In our company network is it possible to add a wireless access point and then not allow our users to use it but have it available for 'visitors' to use to get on the internet without them having access to our network?

What is the best way to achieve this sort of thing?

Are there any things to be careful of or look out for?

Thanks
Keith
 
What broadband etc access to the itnernet to you already have? do you want to share that connction or buy in something just for the visitors?

I can see lots of advantages in having it separate, everthing else requires somebody in the know who can configure security to protect you network.
 
Looking to let them use our current broadband connection, with out accessing our network,
I know to do that there is going to have to be a link into our network but can that be restricted so they just have internet access from it.

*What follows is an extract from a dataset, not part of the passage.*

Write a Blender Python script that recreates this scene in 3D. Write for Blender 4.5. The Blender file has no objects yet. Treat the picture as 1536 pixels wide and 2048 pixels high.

I suppose it would be an idea to look at how our broadband comes in and connects to our network and look at it from there.

If we installed a wireless access point, and gave it a static IP out side our normal range could that be feed back through a DMZ or something to allow internet access on it?
 
You can use a Wifi router such as a WRT54GL with custom firmware such as tomato and configure a static next hop route and ACL to effectively bypass your network. I have a USR router doing this for cabled internet here at the moment. The router WAN interface has IP and gateway for the local subnet but there is a static route configured for all traffic to our firewall at HQ thus any traffic bound for the router gets bombed straight to the internet breakout so you can't see any of the network on the route.

Alternatively you could put the WAN interface on a separate subnet and don't configure routing between that subnet and other LAN addresses.

It's quite easy to do if you have decent gear and know how.